Vermont’s Naked Summer of 1937

Are you ready for a wild and unexpected journey through Vermont’s history? Fasten your seatbelts and get ready to be transported back to the summer of 1937, where temperatures soared, rainfall was scarce, and clothing was optional. That’s right, you heard me correctly, Vermont’s Summer of 1937 was the year that this great state experienced a nudity trend unlike anything seen before or since.

Sometimes it feels like the internet hasn’t come to Vermont.  News of what happens here, including odd historical fads, never leave the boundaries of this great state.  No trend was more unusual than Vermont’s Summer of 1937.  A summer marked by high temperatures, low rainfall, and nudity.  (Record scratch)  Yes, 1937 was the year Vermont went nude.

Vermonters are not accustomed to southern-style heat so when average temps rose above ninety and stayed there for the first time in its history, clothes came off.  The trend began in of all places a church; St. Catherine of Alexandria nestled in the hills Rutland Vermont in 1937, led by a Reverand Jonathan Branchad, third cousin of the city’s mayor.  During Sunday service on a 97-degree day, he convinced his congregation the best way to beat the heat was to remove their clothes and go out into town united by God in the manner they entered the world.
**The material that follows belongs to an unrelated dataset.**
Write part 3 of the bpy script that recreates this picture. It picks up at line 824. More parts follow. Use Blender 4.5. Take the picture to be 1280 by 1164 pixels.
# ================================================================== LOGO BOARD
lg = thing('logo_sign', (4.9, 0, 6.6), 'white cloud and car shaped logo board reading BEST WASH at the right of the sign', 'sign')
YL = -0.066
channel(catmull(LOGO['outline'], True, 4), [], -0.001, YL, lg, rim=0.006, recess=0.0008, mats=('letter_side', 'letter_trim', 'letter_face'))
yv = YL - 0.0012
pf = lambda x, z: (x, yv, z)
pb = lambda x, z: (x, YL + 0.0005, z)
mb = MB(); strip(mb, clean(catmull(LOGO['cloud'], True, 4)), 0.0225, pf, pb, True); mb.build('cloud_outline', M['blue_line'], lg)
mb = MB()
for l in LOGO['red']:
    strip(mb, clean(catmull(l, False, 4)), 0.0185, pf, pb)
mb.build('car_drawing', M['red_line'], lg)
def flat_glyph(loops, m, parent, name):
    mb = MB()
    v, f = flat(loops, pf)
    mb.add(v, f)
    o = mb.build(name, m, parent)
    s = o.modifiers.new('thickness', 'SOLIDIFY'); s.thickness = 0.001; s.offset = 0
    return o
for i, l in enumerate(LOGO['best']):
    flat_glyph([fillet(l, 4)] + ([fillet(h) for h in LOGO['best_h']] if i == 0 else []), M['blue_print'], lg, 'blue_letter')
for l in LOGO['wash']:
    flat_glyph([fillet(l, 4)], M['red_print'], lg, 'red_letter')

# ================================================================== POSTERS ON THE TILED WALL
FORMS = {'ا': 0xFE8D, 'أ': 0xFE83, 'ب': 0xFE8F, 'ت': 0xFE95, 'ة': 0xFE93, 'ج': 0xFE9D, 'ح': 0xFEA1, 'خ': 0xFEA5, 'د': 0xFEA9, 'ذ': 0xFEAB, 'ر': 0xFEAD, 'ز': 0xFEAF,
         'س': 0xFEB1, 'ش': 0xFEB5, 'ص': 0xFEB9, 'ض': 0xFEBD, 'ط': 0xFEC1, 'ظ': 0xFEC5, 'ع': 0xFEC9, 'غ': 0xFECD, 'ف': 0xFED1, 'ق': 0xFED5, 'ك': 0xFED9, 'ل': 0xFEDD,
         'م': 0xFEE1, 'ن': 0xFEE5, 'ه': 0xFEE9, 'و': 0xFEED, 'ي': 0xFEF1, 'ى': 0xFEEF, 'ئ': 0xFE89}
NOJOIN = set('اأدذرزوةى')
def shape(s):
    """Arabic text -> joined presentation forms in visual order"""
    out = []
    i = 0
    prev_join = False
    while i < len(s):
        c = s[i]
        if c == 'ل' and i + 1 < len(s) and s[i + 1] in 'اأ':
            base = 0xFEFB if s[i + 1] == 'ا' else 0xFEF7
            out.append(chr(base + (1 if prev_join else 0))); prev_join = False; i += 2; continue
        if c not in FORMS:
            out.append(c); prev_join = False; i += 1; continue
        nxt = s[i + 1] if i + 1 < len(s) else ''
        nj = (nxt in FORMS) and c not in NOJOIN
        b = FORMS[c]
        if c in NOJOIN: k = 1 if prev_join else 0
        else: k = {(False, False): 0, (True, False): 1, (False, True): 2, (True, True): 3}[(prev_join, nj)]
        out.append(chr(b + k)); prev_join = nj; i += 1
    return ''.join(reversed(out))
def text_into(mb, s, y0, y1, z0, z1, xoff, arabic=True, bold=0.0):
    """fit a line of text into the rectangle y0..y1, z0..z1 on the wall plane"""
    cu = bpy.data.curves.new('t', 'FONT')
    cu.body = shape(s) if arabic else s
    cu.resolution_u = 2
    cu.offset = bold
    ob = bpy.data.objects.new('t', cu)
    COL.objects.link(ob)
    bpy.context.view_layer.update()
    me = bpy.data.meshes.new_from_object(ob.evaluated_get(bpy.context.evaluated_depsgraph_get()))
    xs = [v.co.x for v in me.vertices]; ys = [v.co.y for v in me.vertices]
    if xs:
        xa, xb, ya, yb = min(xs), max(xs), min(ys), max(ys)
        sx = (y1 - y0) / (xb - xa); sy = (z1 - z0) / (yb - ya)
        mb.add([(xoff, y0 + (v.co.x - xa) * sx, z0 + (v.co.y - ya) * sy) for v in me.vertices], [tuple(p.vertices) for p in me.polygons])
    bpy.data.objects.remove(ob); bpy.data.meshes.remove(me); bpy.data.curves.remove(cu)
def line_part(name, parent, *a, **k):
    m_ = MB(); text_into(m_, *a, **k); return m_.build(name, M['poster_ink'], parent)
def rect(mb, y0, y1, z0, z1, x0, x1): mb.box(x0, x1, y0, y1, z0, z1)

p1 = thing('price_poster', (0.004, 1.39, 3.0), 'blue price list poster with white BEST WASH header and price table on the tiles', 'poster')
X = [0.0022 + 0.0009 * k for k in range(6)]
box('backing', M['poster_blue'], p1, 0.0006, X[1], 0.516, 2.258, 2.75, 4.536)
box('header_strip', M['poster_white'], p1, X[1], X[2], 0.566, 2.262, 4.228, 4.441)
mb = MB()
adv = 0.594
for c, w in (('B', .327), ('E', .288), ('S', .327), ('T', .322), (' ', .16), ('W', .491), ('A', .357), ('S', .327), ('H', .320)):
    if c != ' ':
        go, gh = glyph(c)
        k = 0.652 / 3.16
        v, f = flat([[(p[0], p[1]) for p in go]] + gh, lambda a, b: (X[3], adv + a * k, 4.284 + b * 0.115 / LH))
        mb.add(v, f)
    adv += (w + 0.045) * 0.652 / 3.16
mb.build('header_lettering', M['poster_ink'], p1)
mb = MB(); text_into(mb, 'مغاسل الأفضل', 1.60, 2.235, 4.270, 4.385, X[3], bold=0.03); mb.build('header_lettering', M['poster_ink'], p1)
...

The very next day, imagine walking down the streets of small-town Vermont and seeing farmers, bank tellers, and even roofers all in their birthday suits, basking in the scorching heat, and united by their love for God.  The nudist trend spread extended north until just about everyone in Vermont was enjoying the breeze a bit more than anywhere else in the country.  The folks in New York and New Hampshire wanted no part of this and banned the nude Vermonters from their stores and restaurants.

Finding evidence of Vermont’s naked summer is not easy, you’ll need to travel to remote parts of the state or dig through bins of your Aunt Edna’s old photos.  With a little digging, you can find artifacts like a photo from the 1937 Vermont Open golf tournament, where nearly all the players were in the buff, with nothing but their golf clubs and trophies to cover their modesty.  A photo in the locker room at Southern Vermont National Golf Club from the 1937 Vermont Open tournament when nearly all the golfers played sans clothing documents the odd occurrence.  The tournament winner,  Cy Swanton, liked the idea so much that he played in the buff again in 1938 but missed the cut.

The trend ended in  August when a cold front dropped the temperature by 40 degrees. Governor Aiken decried in his famous speech, “Alright Vermonters, God is telling you the fun is over put your damn clothes back on.”  There was a plaque in the rectory at St. Catherine’s church marking the fad but the plaque was taken down in the 70s after Reverand Jonathan Branchad was outed as a bit of a perv.